Thijs Feryn: Varnish caching in Plone

published Nov 27, 2024

Talk by Thijs Feryn at the Plone conference 2024 in Brasilia.

Link to talk information on Plone conference website.

If your website is slow or is down, you lose money. How do you solve this. Some say: throw servers/money at the problem. Yes, this can work in the short term, but mo' money, mo' servers, mo' problems.

Optimize: make it faster: your Python, javascript, css, html. At some point you hit a limit.

Use caching. That is what we will talk about. Basic idea: why would you recompute if the data has not changed.

I am tech evangelist at Varnish software. I have a colleague here at the conference who speaks Portuguese, and a German colleague who speaks Spanish. So talk to them as well if you want.

New book by me: Varnish 6 by example.

The visitor of your site first gets sent to Varnish, and this either sends the request on to Plone, or serves a previous answer from its cache. That is basically how it works.

Everything that is static is easy to cache. We listen to any cache headers that are available in the request, or set by Plone in the response.

But by default, if the request has a cookie, we do not cache. But these days every website uses cookies! So we just have to deal with them properly.

You do this using the VCL language. This is a domain-specific language for Varnish only. It is not a top-down language, it builds on other settings, and you can write extra routines for this.

Let's talk about caching in problem. Disclaimer: I am not a Plone expert.

I have setup a Plone backend and Volto frontend locally with varnish, in Docker containers.

In the cache settings:

  • I see good things in here, you can enable caching.
  • Very good: you can set a url for purge requests.
  • A bit strange: you need to select which content types should be purged, I selected them all.
  • For various sorts of contents and files you can choose strong caching, moderate, weak or terse, which sets all kinds of cache headers, even some e-tags, which is cool.
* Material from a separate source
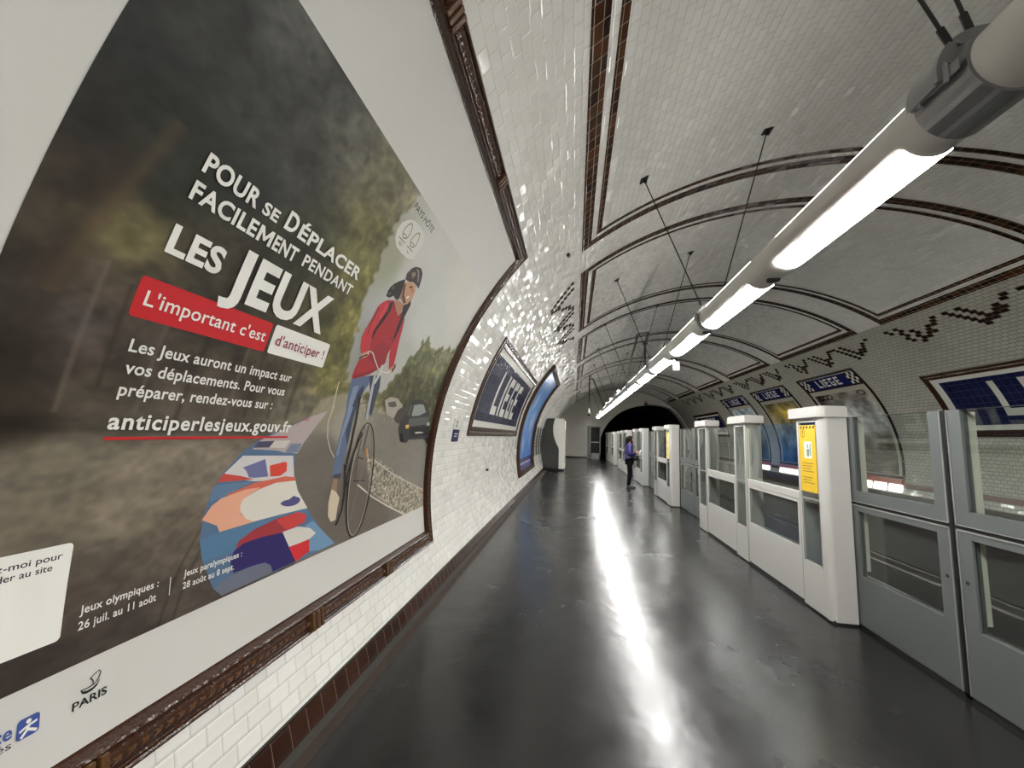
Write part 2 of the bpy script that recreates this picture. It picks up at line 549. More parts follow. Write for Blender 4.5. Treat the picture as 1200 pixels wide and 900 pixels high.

E-tags are sent on again by the browser if it requests this again. Plone then checks this e-tag and if nothing has changed, it sends back a 304 Not Modified response.

What if we could store the e-tag somewhere, then you could return very fast maybe even without contacting the framework. Maybe this happens already.

Some of the rules use a Vary header, but I wonder if the Accept header is the best here. Also, watch out for filling the cache when an attacker makes request after request with a different Accept header. In Varnish we have an `accept` module that can help here.

Cache purging: on a PURGE request we clear the cache for a url. You allow this from a white list of IP addresses. Plone purges a lot of paths, but maybe not enough. I think the `/Plone` is missing from some urls. And some urls with query parameters are not purged.

I have written a VCL for this, but not sure if that is the way to go. What about tag-based cache invalidation instead? You can do that in the VCL with `add_key`. You can also strip off query parameters.

Also, you can mark things as required, instead of actively purging it. Note that you can also serve stale content while Varnish gets a fresh answer from Plone.

Can we set the stale-while-revalidate keyword in Plone, for the Cache-Control header? That could help.

Question: should you use the varnish load balancer or a specialised load balancer like haproxy? Answer: I am biased of course, but if you are already using Varnish, just use that. We have some advanced options.

Plone is already very advanced here in how it does caching. But look at the Vary Accept header, and at tag-based caching.